Application to the instant case

  1. The omission which the amendment sought below was intended to remedy did not render the summons a nullity. If anything, it was defective only as to the technical form of its particulars, not as to substance (s.107 being clearly specified). And, that defect was capable of being cured by amendment which would not have altered the substance of the offence charged, but merely have completed the recitation of the relevant terms of s.107.
  2. Had the Magistrate appreciated the above nature of the proposed amendment, her attention ought then have been drawn to whether the Respondent would in fact suffer any prejudice by reason of the amendment which could not be ameliorated by appropriate orders, including possibly adjourning the trial.
  3. As noted above, identification of any actual or perceived prejudice to an accused is essential in determining whether a proposed amendment, if allowed, might result in injustice. Often, the timing of the application to amend, in terms of the stage of the proceeding, will inform the range and severity of potential prejudice which might be occasioned to an accused.
  4. In the instant case, the application was made after the Prosecution’s opening and before any evidence was called. Mr Tu'utafaiva did not specify any prejudice, only that it would be ‘unfair’. The Magistrate assessed the issue likewise. Neither grappled with the question of what prejudice would in fact be caused by the amendment.
  5. Any suggestion of prejudice occasioned by reason of the Respondent not being prepared to conduct his defence at trial that day because he expected the charge to be dismissed by reason of the omission on the words "wilfully and without lawful justification" in the summons would have been most forlorn and ought to have been rejected.
  6. The simple fact is that the amendment did not seek to change the salient features of the charge which are stipulated in s.107 itself, nor the physical facts in the particulars that were presented. The Respondent knew the case he had to meet and, in the absence of any earlier application for adjournment, must be taken to have been prepared to conduct his defence of the charge that day.
  7. If there was any doubt about that, and for some reason the Respondent was caught by surprise by the amendment or it otherwise had the potential to interfere forensically with the conduct of his defence, the appropriate solution would have been to adjourn the trial to enable the Respondent to consider the matter further and/or undertake any further preparation necessary for the conduct of his defence. It was not appropriate to dismiss the charge.
  8. Accordingly, the objection taken as to the form of the particulars, whilst technically open on the face of the summons, ought not been advanced, or accepted, as a proper basis for opposing the Prosecution’s application to amend.

Result

  1. Based on the approach set out above, the learned Magistrate erred in law, and her exercise of discretion on the application to amend miscarried.
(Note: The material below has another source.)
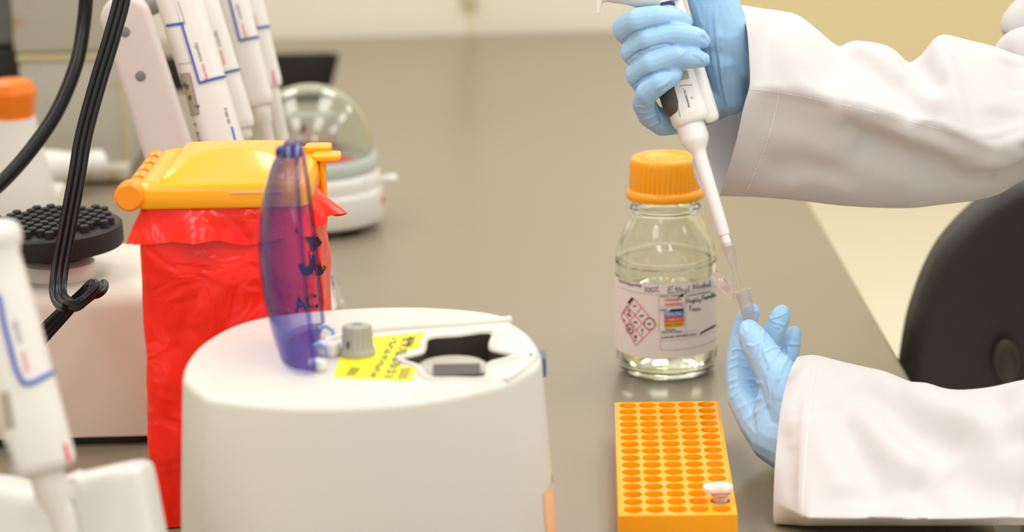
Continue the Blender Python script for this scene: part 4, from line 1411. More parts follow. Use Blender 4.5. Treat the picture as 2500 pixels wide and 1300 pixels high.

It follows that her decision to dismiss (or acquit the Respondent of ) the charge was also vitiated by those errors.
  2. As conceded by the Respondent, and for the reasons stated above, the appeal is allowed.

Orders

  1. The decision of Senior Magistrate Pahulu-Kuli in CR 464 of 2019 dated 12 February 2020, to acquit the accused (Respondent here), is quashed.
  2. The Prosecution’s application to amend the summons to insert the words “wilfully and without lawful justification” is allowed.
  3. The matter is remitted to the Magistrates Court at Fasi for trial, to be mentioned on 26 May 2020.

NUKU’ALOFA

M.H. Whitten QC
12 May 2020
LORD CHIEF JUSTICE


[1] Referring to R v Johal; R v Ram [1972] 2 All ER 449, more recently applied in Serious Fraud Office v Papachristos & Anor [2014] EWCA Crim 1863.


[2] Such as in R v Jennings 33 Cr. App R 143.